Investor Polarization

Dear Clients and Friends,

We are less than a year from a presidential election, and over the next year you will hear a lot about the continued political polarization of our country’s electorate.  The same forces that work on the electorate are also at work in the market – market participants are becoming more and more polarized.  The bull market that began over 10 years ago has reached a point where investors feel like they need to claim a position on the market and act accordingly, without compromise.  As in politics, the polarization that exists today in our market has more to do with superfluous information than reality.

The economy has performed well this year, and the market has bounced back considerably from the sell-off in December of ’18.  As the market trended higher, the number of bearish commentators and authors renewed their pessimistic vitriol against a market that is setting up for a crash.  Many of the worries last year at this time have been muted, and therefore have had much less impact on the market’s direction.  But the polarization between the bulls and bears has reached a fever pitch as the market extended its gains and hit new all-time highs.

In order to properly understand, or at least add context to, the discussion on polarization we have to look closely at the forces at work.  First, we are experiencing the longest uninterrupted economic expansion in our nation’s history.  We have very low unemployment and the consumer is in better shape than in any point in recent history.  However, manufacturing in the US is suffering from a malaise and the debt burden both private and public is growing.  The double-edged sword of the market being at an all-time high is either viewed as a potential positive or an obvious negative.  Either the market is going to crash or going to keep going higher.  But if history is a guide, we should view the market highs as a by-product of money seeking out returns, rather than an omen of financial Armageddon or a foreshadowing of momentous future returns.

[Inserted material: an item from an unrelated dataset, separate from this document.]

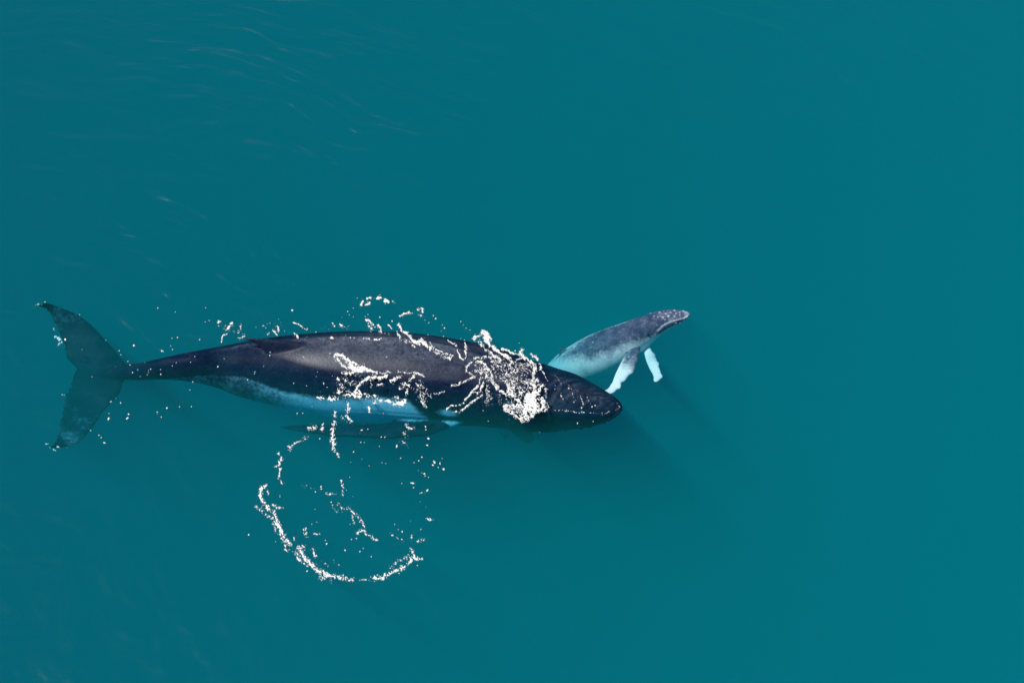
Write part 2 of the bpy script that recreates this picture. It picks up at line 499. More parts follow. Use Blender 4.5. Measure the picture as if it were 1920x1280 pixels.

What investors need today is roughly the same thing we need in the political world -a healthy compromise.  Value exists in our markets, but as the markets go higher value becomes more difficult to find.  A lot has changed since our last bear market; the baby boomer generation has taken retirement from a goal, to a realization.  The millennials have gone from living with their parents, to buying homes and becoming parents.  The market has gone from a low on the S&P of 667 to a record 3100, and the pessimism that haunted investors after 2008 has slowly disappeared, or has it?  We deal with the unknown by controlling what we can control and allowing good planning to take care of the rest.  The compromise that investors must come to terms with is this:  there will be another recession and bear market and they will have to own stocks before and after this eventual downturn.  No one knows when it will happen and how severe it will be, so we act prudently in our allocation and take risk only when that risk makes sense.


The opinions voiced in this material are for general information only and are not intended to provide specific advice or recommendations for any individual. All performance referenced is historical and is no guarantee of future results. All investing involves risks including loss of principal. No strategy assures success or protects against losses.

The economic forecasts set forth in this material may not develop as predicted and there can be no guarantee that strategies promoted will be successful.